YOUR GOAL | Your task is to output the listing word for word, with pictures excluded.

INFORMATION PROVIDED |
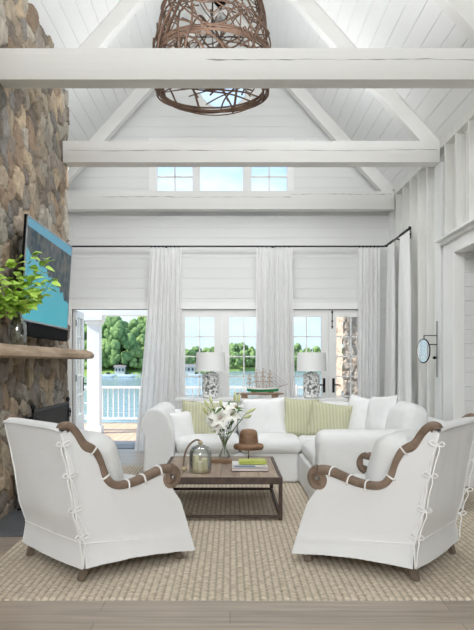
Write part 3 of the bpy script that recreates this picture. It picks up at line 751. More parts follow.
# ------------------------------------------------------------------ wall mirror
mr = empty('shaving_mirror', (XS-.015, 8.1, 1.17), label='small round black-framed swivel mirror on a bracket on the right wall', cat='mirror')
al = math.radians(15); nv = Vector((-math.cos(al), -math.sin(al), 0)); cc = Vector((2.27, 8.09, 1.48)); tx = Vector((0,0,1)); ty = nv.cross(tx)
def disc(m, r, d0, d1, seg=32):
    vs = [cc+nv*d+(tx*math.cos(2*PI*k/seg)+ty*math.sin(2*PI*k/seg))*r for d in (d0,d1) for k in range(seg)]
    m.add(vs, [tuple(range(seg)), tuple(range(2*seg-1,seg-1,-1))]+[(k,(k+1)%seg,seg+(k+1)%seg,seg+k) for k in range(seg)])
m = MB(); disc(m, .133, 0, .006); m.build('mirror_glass', m_mirror, mr)
MB().tube([cc+(tx*math.cos(2*PI*k/32)+ty*math.sin(2*PI*k/32))*.137 for k in range(32)], .008, 8, closed=True).build('mirror_frame', m_black, mr, smooth=True)
m = MB(); disc(m, .133, -.006, -.001); m.build('backing', m_black, mr)
MB().box(XS-.023, XS-.015, 8.09, 8.125, 1.17, 1.83).build('wall_plate', m_pole, mr, bevel=.003)
MB().tube([(XS-.02,8.1,1.555),(2.28,8.09,1.555)], .006, 8).tube([(2.275,8.09,1.66),(2.275,8.09,1.60)], .006, 8).tube([(XS-.02,8.1,1.66),(2.272,8.09,1.66)], .005, 8).build('arm', m_black, mr)
MB().lathe([(0,-.02),(.016,-.012),(.02,0),(.016,.012),(0,.02)], (2.40,8.1,1.40), 12, cap=False).tube([(2.38,8.1,1.40),(2.43,8.1,1.40)], .008, 8).build('knob', m_black, mr, smooth=True)

# ------------------------------------------------------------------ rug
rx0, rx1, ry0, ry1 = RX0, 2.53, 3.90, 8.95
nR = 96; rows = []
ny = 260
for j in range(ny+1):
    y = ry0+(ry1-ry0)*j/ny + 0; row = []
    for i in range(nR*4+1):
        x = rx0+(rx1-rx0)*i/(nR*4); ph = (i % 4)/4
        yy = y + .012*noise.noise(Vector((x*3, 0, 1)))*(1 if j in (0, ny) else 0)
        hh = .006 + .009*abs(math.sin(PI*ph))*(.85+.25*math.sin(y*110+(i//4)*1.9))
        if j in (0, ny) or i in (0, nR*4): hh = .001
        row.append((x, yy, hh))
    rows.append(row)
tag(MB().grid(rows).build('jute_rug', m_rug, smooth=True), label='large natural jute rug with ribbed weave under the seating group', cat='rug')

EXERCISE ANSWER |
Write part 3 of the bpy script that recreates this picture. It picks up at line 751. More parts follow.
# ------------------------------------------------------------------ wall mirror
mr = empty('shaving_mirror', (XS-.015, 8.1, 1.17), label='small round black-framed swivel mirror on a bracket on the right wall', cat='mirror')
al = math.radians(15); nv = Vector((-math.cos(al), -math.sin(al), 0)); cc = Vector((2.27, 8.09, 1.48)); tx = Vector((0,0,1)); ty = nv.cross(tx)
def disc(m, r, d0, d1, seg=32):
    vs = [cc+nv*d+(tx*math.cos(2*PI*k/seg)+ty*math.sin(2*PI*k/seg))*r for d in (d0,d1) for k in range(seg)]
    m.add(vs, [tuple(range(seg)), tuple(range(2*seg-1,seg-1,-1))]+[(k,(k+1)%seg,seg+(k+1)%seg,seg+k) for k in range(seg)])
m = MB(); disc(m, .133, 0, .006); m.build('mirror_glass', m_mirror, mr)
MB().tube([cc+(tx*math.cos(2*PI*k/32)+ty*math.sin(2*PI*k/32))*.137 for k in range(32)], .008, 8, closed=True).build('mirror_frame', m_black, mr, smooth=True)
m = MB(); disc(m, .133, -.006, -.001); m.build('backing', m_black, mr)
MB().box(XS-.023, XS-.015, 8.09, 8.125, 1.17, 1.83).build('wall_plate', m_pole, mr, bevel=.003)
MB().tube([(XS-.02,8.1,1.555),(2.28,8.09,1.555)], .006, 8).tube([(2.275,8.09,1.66),(2.275,8.09,1.60)], .006, 8).tube([(XS-.02,8.1,1.66),(2.272,8.09,1.66)], .005, 8).build('arm', m_black, mr)
MB().lathe([(0,-.02),(.016,-.012),(.02,0),(.016,.012),(0,.02)], (2.40,8.1,1.40), 12, cap=False).tube([(2.38,8.1,1.40),(2.43,8.1,1.40)], .008, 8).build('knob', m_black, mr, smooth=True)

# ------------------------------------------------------------------ rug
rx0, rx1, ry0, ry1 = RX0, 2.53, 3.90, 8.95
nR = 96; rows = []
ny = 260
for j in range(ny+1):
    y = ry0+(ry1-ry0)*j/ny + 0; row = []
    for i in range(nR*4+1):
        x = rx0+(rx1-rx0)*i/(nR*4); ph = (i % 4)/4
        yy = y + .012*noise.noise(Vector((x*3, 0, 1)))*(1 if j in (0, ny) else 0)
        hh = .006 + .009*abs(math.sin(PI*ph))*(.85+.25*math.sin(y*110+(i//4)*1.9))
        if j in (0, ny) or i in (0, nR*4): hh = .001
        row.append((x, yy, hh))
    rows.append(row)
tag(MB().grid(rows).build('jute_rug', m_rug, smooth=True), label='large natural jute rug with ribbed weave under the seating group', cat='rug')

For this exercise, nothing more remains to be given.